Finding community: 'Out West' explores the contributions gay, lesbian artists wielded in the Southwest

Dec. 18—Walking through the New Mexico Museum of Art, visitors may be forgiven for assuming they are seeing a general survey of Southwestern painting.

But "Out West: Gay and Lesbian Artists in the Southwest 1900-1969" explores the significant contributions gay and lesbian artists wielded in the American Southwest. The show runs through Sept. 2, 2024.

The exhibit marks the first survey of the impact of queer artists in the American Southwest during the first part of the 20th century, said curator Christian Waguespack.

The show explores the work of such marquee names as Cady Wells and Marsden Hartley, as well as lesser-known artists Russell Cheney and Agnes Sims.

Northern New Mexico promised freedom and a sense of community denied these artists elsewhere, Waguespack said.

"It was the ability to settle and make a life for themselves without the societal constraints of more conservative cities back East," he explained.

The Massachusetts-born Wells first came to Arizona as a young man. His father sent him to a ranch school in Tucson to "toughen him up" in 1922. The family rebel who was more interested in music and the arts, he fell in love with the mountains and deserts and began painting them.

The artist was captivated by Spanish colonial history and art.

"He was very interested in santos and bultos," Waguespack said. "He was one of the first people to collect them."

Wells gave his collection of some 200 santos to the Museum of New Mexico in 1951.

"He stayed here for the rest of his life," Waguespack said.

Unlike Wells, Hartley developed his painting style by observing Cubist artists in Paris and Berlin.

"He first begins thinking about the Southwest when he was living in Berlin," Waguespack said. "He was always moving around. He wanted to study European modernism and (gallery owner and photographer) Alfred Stieglitz pushed him to go to Europe."

Hartley was a member of the circle of artists orbiting around Stieglitz, the husband of Georgia O'Keeffe. He first became known to Stieglitz and the New York art world in 1909 for his innovative depictions of his home state of Maine.

In Berlin, Hartley began studying at the city's Anthropological Museum, where he produced paintings of teepees, horses and headdresses. All of that stereotypical iconography vanished when he came to New Mexico.

Hartley came to Taos at the behest of art patron Mabel Dodge Luhan in 1918. He was here for 18 months. The artist embarked on a mission to create an independent, American modern art that did not draw on European tradition.

The Museum of New Mexico paid him to create what is arguably his Southwestern masterpiece, "El Santo," in 1919. Hartley found the cultures in New Mexico to be distinctly American.

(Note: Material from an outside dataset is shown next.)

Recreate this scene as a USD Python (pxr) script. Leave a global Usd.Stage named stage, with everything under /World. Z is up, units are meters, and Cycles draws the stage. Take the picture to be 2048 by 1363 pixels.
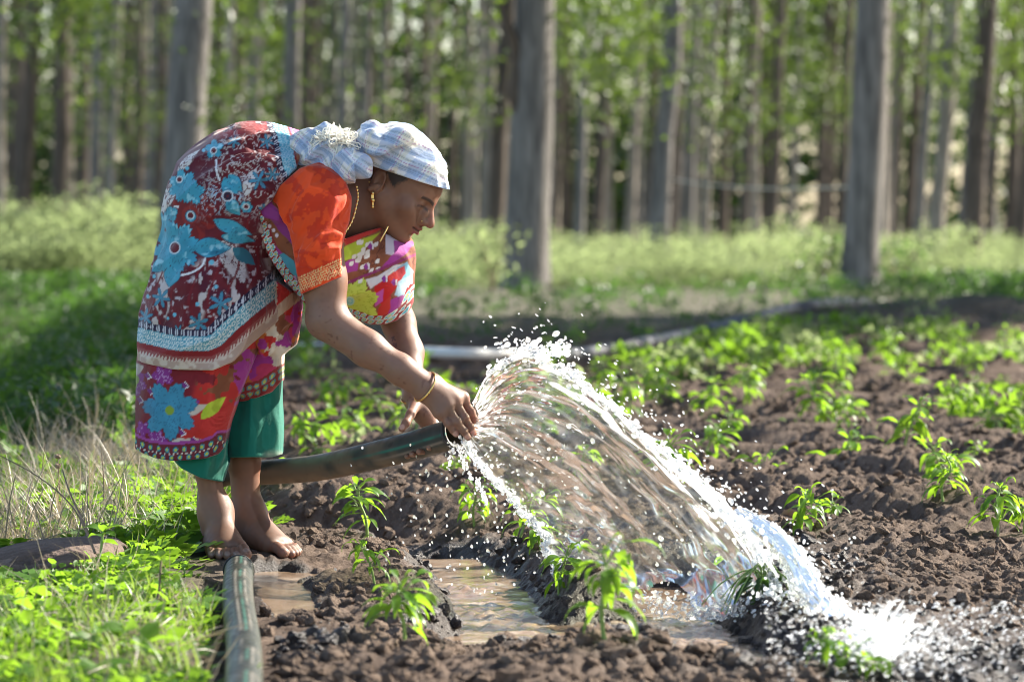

"He's got the santo, the Indigenous blanket and the black pot," Waguespack said. "He's painting what the West has to offer."

Ever the restless nomad, Hartley used the money he earned to travel to California.

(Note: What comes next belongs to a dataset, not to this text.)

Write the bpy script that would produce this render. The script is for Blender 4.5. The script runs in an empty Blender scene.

The Connecticut-born Cheney was an American impressionist, post-impressionist and New England regional painter. He spent one winter in Santa Fe in 1929.

It was enough time for him to incorporate distinctive New Mexican cultural material into his post-impressionist paintings.

"He developed tuberculosis and came out to Colorado to heal," Waguespack said. "He came down from there and made some paintings here. He's looking at the Spanish colonial influence out here, particularly the Penitente Brotherhood."

The Penitentes were a lay organization developed to fill the spiritual needs of New Mexico's communities after the 1790 withdrawal of the Franciscan order from the area.

Cheney's romanticized "New Mexico (Penitente)," 1929, shows a bulto or carved sculpture of St. Francis standing before the San Francisco de Asis Church in the Rancho de Taos Plaza.

The painting's subject matter reveals a critical Penitente theme: the sacred.

Born in Pennsylvania, Sims moved to Santa Fe in 1938. She had established herself as a textile and needlework designer in Philadelphia. In Santa Fe, she became a contractor with skills taught her by her father, restoring many of the old adobe homes on Canyon Road.

"Like any good Santa Fean, she came for two weeks and stayed for the rest of her life," Waguespack said.

"She was interested in ancient cultures," he continued. "She started looking to the petroglyphs as inspiration. She took that inspiration and married it to Cubism."

Over the next decade, Sims recorded 3,000 petroglyphs in drawings and thousands more in photographs. In 1949, she received a grant from the American Philosophical Society to further her research, and in 1950 she published a portfolio of selected rock art drawings in her monograph "San Cristobal Petroglyphs."

Sims' Canyon Road home hosted such luminaries as Truman Capote and Vogue editor Diana Vreeland.

"She was considered to be the heart of the lesbian culture," Waguespack said.

Sims worked with an array of mediums, including wood, oil, cloth and construction materials. The First National Bank of Santa Fe still displays her mural. She died from dementia in 1990.